Throw this type of thing on the table and techies get to thinking infrastructure. Do we want a University API? If so should it secured using delegated authorisation or Shibboleth? Should we go bigtime for Gadgets and Shindig? Should our principal IDs be in-house, or some federated convention like Open IDs or email addresses, and if its the latter should these be real name based, and recycled? Should we invest in large off the shelf integrated systems, or grow and interleave our own?

To be sure 2010 looks like being an interesting year. Happy Christmas & New Year to you and yours.

(With apologies for my French if it's rubbish.)

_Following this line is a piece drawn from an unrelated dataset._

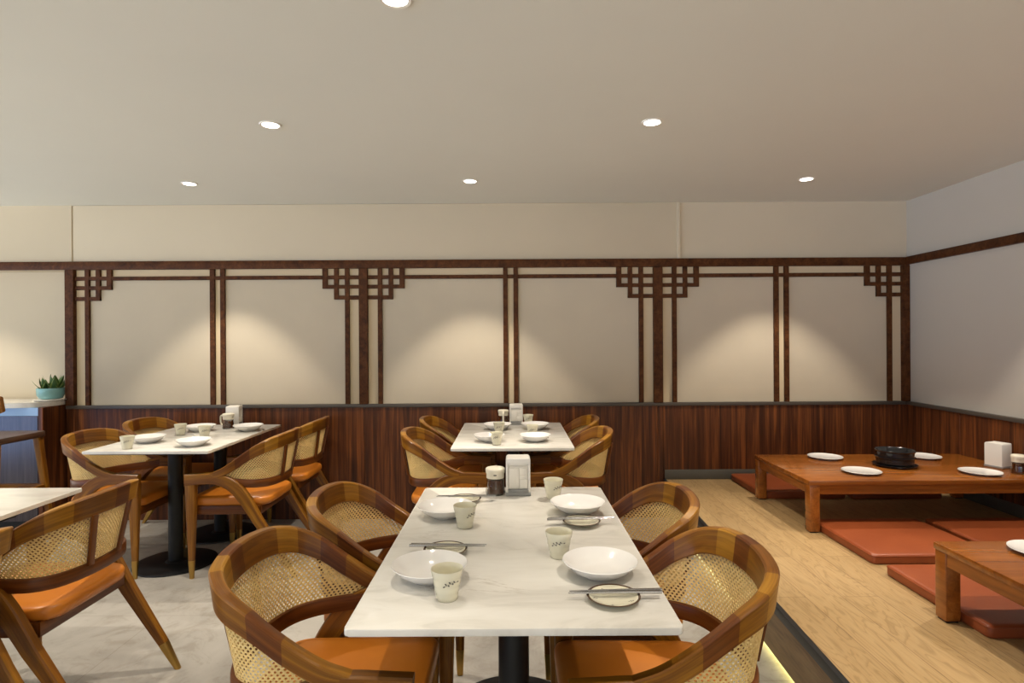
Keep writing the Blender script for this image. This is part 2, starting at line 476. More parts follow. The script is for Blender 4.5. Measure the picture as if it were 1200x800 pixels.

Thursday, November 12, 2009

Lets try again

Right. Same blog, same guy, new start. Now I've got a pretty banner and a Twitter feed and a little bit to say I hope. The big idea this time is to try and write while on my half hour train journey home from work each day. It'll be great: the discipline of the journalist. It has to be quick, pithy, readable and out to press before I have to unfold my bike and get off the painted crate that's propelling me home. No, that's not what my view from the train actually looks like, but this is meant to be fertile ground after all. [Editor's note: there have been gratuitous layout changes since this post was published!]


I always thought columnists had the best life. Consider it. You knock out a few words in your own voice about subjects you love or hate, without criticism or review, preferably in the bath or in a shed next the to the rose bush you can totter outside to carefully cultivate when the mood arises, or sitting in a Caribbean rock pool with sea horses tickling your feet as they skip amongst the corals. You can syndicate your work in periodicals all over the world, hire an agent, get beefy advances and after ten years get a book deal and be nostalgic over your own utterances. Not bad. I can prove it's great as some of my favourite books are collections from columnists - a clear favourite being Ron Ferguson's commentary on Scotland and its religions: presbyterianism and football. The best by far though happens - and I really am very proud of this - to be in the family. My grandmother's maiden name was Nolan, and she was a cousin of Brian O'Nolan, who wrote under the pseudonym of Flann O'Brien, who wrote as the wildly fantastic character of Myles Na Gopaleen, poly-character of polymaths and the picturesque - which takes some saying - and the source of an epic column that ran for 40 years in the Irish Times of truly Joyce-like genius - though the author would squirm at the comparison, regular as he was at lampooning the master - and which is legend throughout Ireland. Further explication of this awe inspiring reference is for another journey (not that I'm on a train at the moment, but that's neither here nor there). One thing though - my second uncle twice removed or so, Brian, Flann, Myles, would write occasional columns as if in conversation with others awaiting some form of Dublin public transport. They always ended abruptly, having set out the absurd. Begob there's me bus. Cheers!